Jakarta, 24 September 2025 – Webinar bertajuk “Ruang Digital Ramah Anak” menghadirkan Anggota Komisi I DPR RI Drs. H. Taufiq R. Abdullah, M.A.P., Praktisi Komunikasi Dr. Usman Kansong, serta pegiat literasi digital Fikria Najitama. Diskusi menyoroti tantangan besar yang dihadapi anak-anak di ruang digital, mulai dari paparan konten negatif, kecanduan gawai, hingga lemahnya pengawasan terhadap penggunaan internet.
Dalam pemaparannya, Taufiq R. Abdullah menekankan bahwa perkembangan teknologi digital yang begitu cepat membawa risiko besar bagi generasi muda. Ia menyoroti maraknya konten hoaks, ujaran kebencian, pornografi, perjudian online, hingga ajakan radikalisme yang mudah diakses anak-anak.
“Ruang digital kita saat ini diwarnai banyak konten negatif. Tantangan menciptakan ruang digital yang ramah anak tidak bisa hanya dibebankan kepada pemerintah atau platform, tetapi juga membutuhkan partisipasi masyarakat. Kita harus menjadi kontra content creator, yaitu mengisi ruang digital dengan konten positif, edukatif, dan sesuai akhlak,” tegas Taufiq.
Sementara itu, Dr. Usman Kansong menekankan perlunya memperbesar dampak positif teknologi sekaligus meminimalisasi sisi negatifnya. Ia menjelaskan tiga pilar utama ruang digital ramah anak, yakni peran negara, platform digital, dan keluarga.

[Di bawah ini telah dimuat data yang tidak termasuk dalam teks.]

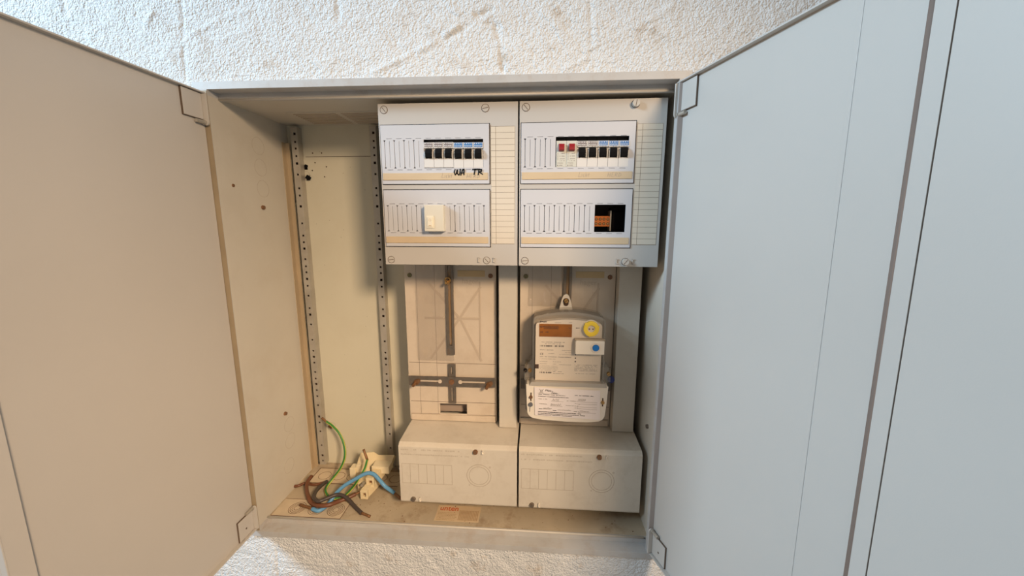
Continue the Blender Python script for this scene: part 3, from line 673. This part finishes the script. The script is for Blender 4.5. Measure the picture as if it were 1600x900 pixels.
# clear hood: rim walls plus front sheet
oo = arc_outline(278, 421, -528, -388, 10, 11); oi = arc_outline(281, 418, -526, -391, 10, 9)
b = MB(); n = len(oo)
v = [(p[0], 39, p[1]) for p in oi]+[(p[0], 39, p[1]) for p in oo]+[(p[0]*1.0, 92, p[1]) for p in oo]
b.add(v, [(i, (i+1), n+i+1, n+i) for i in range(n-1)], 0); b.add(v, [(n+i, n+i+1, 2*n+i+1, 2*n+i) for i in range(n-1)], 0, True)
b.build('hood_rim', SHELLD, t, L)['label'] = 'smoky clear rim of the hood'
b = MB(); b.add([(p[0], 38.5, p[1]) for p in oi], [tuple(range(len(oi)))]); b.build('hood', SHELL, t, L)
b = MB(); b.prism([(272, -531), (276, -523.5), (424, -523.5), (428, -531)], 34, 60); b.build('hood_ledge', mat('grey_ledge', (.42, .39, .35), .25), t, L, 1.5)
b = MB()
for s, x in ((1, 278), (-1, 421)):
    b = MB(); b.prism([(x, -478), (x-s*7, -488), (x-s*16, -506), (x-s*17, -526), (x, -528)], 52, 80); b.build('side_ear', SHELLD, t, L, 1)
for x, z, m_ in ((263.5, -505, BLACK), (273, -505, BRASS), (433, -508, BRASS)): bolt('side_screw', (x, 52, z), (0, -1, 0), 4.0, 5, m_, t, L)
b = MB(); b.cyl((440, 60, -523), (0, -1, 0), 7, 4, 16); b.tube([(433, 50, -508), (437, 52, -515), (440, 57, -522)], .8, 6); b.build('seal', BLUE if 0 else mat('navy_seal', (.01, .02, .14), .4), t, L, .5)['label'] = 'dark blue seal'
b = MB(); b.box(283, 291, 44, 45, -498, -489, 0); b.cyl((287, 44, -493.5), (0, -1, 0), 3, 2, 14, 0); b.build('latch', DARKH, t, L, .4)
b = MB(); b.box(291, 356, 44, 44.9, -430.5, -404); b.build('display', AMBER, t, L, .3)
text('display_digits', '00000000', 9.5, (300-350, 43.9-96, -414.5+604), LCDD, t, sx=.78, bold=.15)
b = MB(); r = random.Random(21); b.scrib(292, 302, -410, 4, 43.95, 0, r, .8); b.scrib(293, 310, -421, 3, 43.95, 0, r, .5); b.box(349, 354, 43.9, 44, -412, -411); b.build('display_marks', LCDD, t, L)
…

Menurutnya, pemerintah sudah menerbitkan Peraturan Pemerintah Nomor 17 Tahun 2025 atau PP Tunas, yang mewajibkan platform digital melindungi anak di ruang maya, termasuk dalam penerapan batas usia dan verifikasi akun. “Perlindungan anak harus lebih diutamakan daripada kepentingan komersial. Platform digital memiliki tanggung jawab utama, sementara masyarakat berperan melalui pengawasan dan teladan, terutama orang tua,” jelas Usman.
Pegiat literasi digital, Fikria Najitama, turut mengingatkan bahwa Indonesia saat ini menjadi salah satu negara dengan tingkat kecanduan gawai tertinggi di dunia, dengan rata-rata penggunaan ponsel mencapai 6,5 jam per hari. Ia memaparkan dampak serius dari penggunaan gawai tanpa kendali, mulai dari gangguan tidur, obesitas, masalah penglihatan, hingga cyber bullying dan paparan konten pornografi.
“Jangan sampai handphone orang tua menjadi sumber masalah anak. Sejak usia dini, anak yang diberikan gadget berisiko mengalami gangguan bahasa, kecanduan game online, hingga menjadi korban kejahatan digital. Solusinya adalah membangun kebiasaan baru, mengatur waktu, serta diskusi terus-menerus dalam keluarga. Orang tua harus memberi contoh lebih dulu jika ingin menciptakan ruang digital yang ramah anak,” ujar Fikria.
Webinar ini menegaskan bahwa membangun ruang digital yang aman, sehat, dan ramah anak membutuhkan sinergi antara regulasi negara, tanggung jawab platform, serta kesadaran orang tua dan masyarakat.